After implementation of NAEP in early eighties many innovative schemes and programs were launched to give boost to states agriculture sector both in state and central sector. Transfer of technology from laboratory to the field and provision of quality inputs to farming community was the main agenda of these schemes. In a vast country like India deviations and seepages in implementation of such mass schemes cannot be denied but even then the success rate was satisfactory. The recent saffron mission launched by the state agriculture production department with technical support of SKUAST and  the financial assistance of central agriculture ministry proved to be the most intensive scheme both in latest technology transmission and availability of quality inputs to the saffron growers. As I said earlier this missionary scheme will not show its results overnight but in the long run the seed (corm) replacement policy, technology transfer and quality inputs will surely give boost to this most crucial commercial agriculture sector of Kashmir. While implementing a scheme that too in agriculture field several interventions are experimental in nature and can turn out to be an extra baggage and in case of saffron mission the irrigation aspect should not have been fiddled with but left to the nature as agriculture is mostly influenced and dependent on the mood of the Almighty. God willing, in coming years the hard work of agriculture scientists and extension workers will surely prove fruitful and this otherwise dying sector will be restored to its pristine glory.

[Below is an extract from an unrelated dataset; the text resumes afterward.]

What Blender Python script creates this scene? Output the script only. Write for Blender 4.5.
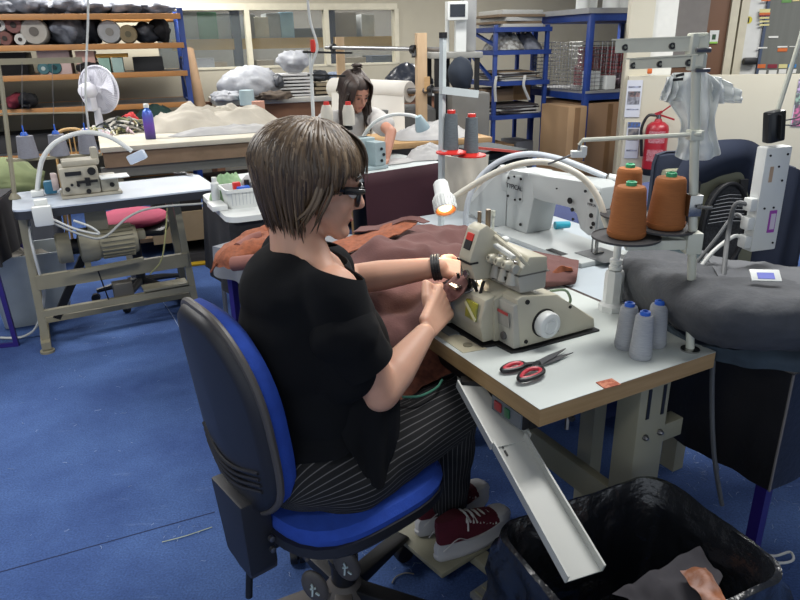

 Presently the main bottlenecks in our agriculture growth and self sufficiency equation is faulty land use and this can easily be managed by strict implementation of existing land use laws and further strengthening these rules by timely legislative interventions. The other way-out is paradigm shift in our agricultural cultivation practices by shifting from extensive to intensive agriculture and cultivating more remunerative cash crops like floriculture and saffron in designated areas. Most importantly the agriculture sector has to be made honorable by giving due regard and respect to cultivators and tillers and get this sector out of the stigma of being called as ‘Grustoo’.